REQUIRED WORK:
Output the full listing below exactly, without the pictures.

── DATASET EXTRACT ──

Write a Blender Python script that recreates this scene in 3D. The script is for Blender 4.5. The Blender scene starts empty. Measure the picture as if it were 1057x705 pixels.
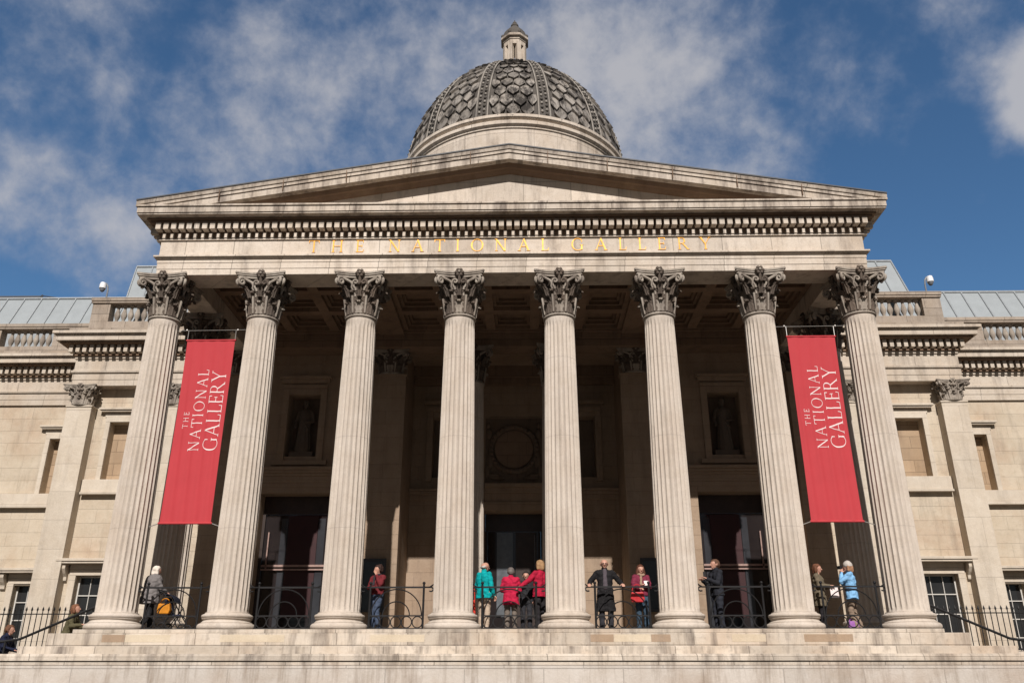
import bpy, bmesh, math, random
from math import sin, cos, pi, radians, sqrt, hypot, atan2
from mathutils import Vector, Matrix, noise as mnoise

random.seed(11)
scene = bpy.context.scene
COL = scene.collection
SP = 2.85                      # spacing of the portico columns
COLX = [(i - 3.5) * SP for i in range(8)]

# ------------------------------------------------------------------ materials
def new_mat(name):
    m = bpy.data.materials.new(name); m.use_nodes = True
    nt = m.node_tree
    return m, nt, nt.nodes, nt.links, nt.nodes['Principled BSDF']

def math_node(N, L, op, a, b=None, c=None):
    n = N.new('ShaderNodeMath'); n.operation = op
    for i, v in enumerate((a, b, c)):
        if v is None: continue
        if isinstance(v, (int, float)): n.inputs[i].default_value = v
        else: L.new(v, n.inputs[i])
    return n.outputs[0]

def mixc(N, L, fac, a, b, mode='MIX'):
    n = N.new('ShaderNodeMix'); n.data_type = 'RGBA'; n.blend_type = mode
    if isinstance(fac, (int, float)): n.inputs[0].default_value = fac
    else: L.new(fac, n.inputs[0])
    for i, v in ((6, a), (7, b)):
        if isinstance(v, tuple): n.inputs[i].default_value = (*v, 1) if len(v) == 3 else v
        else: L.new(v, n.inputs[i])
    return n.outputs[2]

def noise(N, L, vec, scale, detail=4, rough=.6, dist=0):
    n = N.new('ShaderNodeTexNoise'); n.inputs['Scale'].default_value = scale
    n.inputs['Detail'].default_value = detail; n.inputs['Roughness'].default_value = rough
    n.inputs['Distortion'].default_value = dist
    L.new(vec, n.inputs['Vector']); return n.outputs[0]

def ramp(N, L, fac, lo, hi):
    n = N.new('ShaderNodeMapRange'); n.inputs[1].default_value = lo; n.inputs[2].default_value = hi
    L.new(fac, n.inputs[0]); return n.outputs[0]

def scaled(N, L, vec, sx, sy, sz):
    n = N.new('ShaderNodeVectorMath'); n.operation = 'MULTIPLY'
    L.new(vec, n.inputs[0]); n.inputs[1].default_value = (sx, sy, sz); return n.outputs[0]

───

ANSWER:
Write a Blender Python script that recreates this scene in 3D. The script is for Blender 4.5. The Blender scene starts empty. Measure the picture as if it were 1057x705 pixels.
import bpy, bmesh, math, random
from math import sin, cos, pi, radians, sqrt, hypot, atan2
from mathutils import Vector, Matrix, noise as mnoise

random.seed(11)
scene = bpy.context.scene
COL = scene.collection
SP = 2.85                      # spacing of the portico columns
COLX = [(i - 3.5) * SP for i in range(8)]

# ------------------------------------------------------------------ materials
def new_mat(name):
    m = bpy.data.materials.new(name); m.use_nodes = True
    nt = m.node_tree
    return m, nt, nt.nodes, nt.links, nt.nodes['Principled BSDF']

def math_node(N, L, op, a, b=None, c=None):
    n = N.new('ShaderNodeMath'); n.operation = op
    for i, v in enumerate((a, b, c)):
        if v is None: continue
        if isinstance(v, (int, float)): n.inputs[i].default_value = v
        else: L.new(v, n.inputs[i])
    return n.outputs[0]

def mixc(N, L, fac, a, b, mode='MIX'):
    n = N.new('ShaderNodeMix'); n.data_type = 'RGBA'; n.blend_type = mode
    if isinstance(fac, (int, float)): n.inputs[0].default_value = fac
    else: L.new(fac, n.inputs[0])
    for i, v in ((6, a), (7, b)):
        if isinstance(v, tuple): n.inputs[i].default_value = (*v, 1) if len(v) == 3 else v
        else: L.new(v, n.inputs[i])
    return n.outputs[2]

def noise(N, L, vec, scale, detail=4, rough=.6, dist=0):
    n = N.new('ShaderNodeTexNoise'); n.inputs['Scale'].default_value = scale
    n.inputs['Detail'].default_value = detail; n.inputs['Roughness'].default_value = rough
    n.inputs['Distortion'].default_value = dist
    L.new(vec, n.inputs['Vector']); return n.outputs[0]

def ramp(N, L, fac, lo, hi):
    n = N.new('ShaderNodeMapRange'); n.inputs[1].default_value = lo; n.inputs[2].default_value = hi
    L.new(fac, n.inputs[0]); return n.outputs[0]

def scaled(N, L, vec, sx, sy, sz):
    n = N.new('ShaderNodeVectorMath'); n.operation = 'MULTIPLY'
    L.new(vec, n.inputs[0]); n.inputs[1].default_value = (sx, sy, sz); return n.outputs[0]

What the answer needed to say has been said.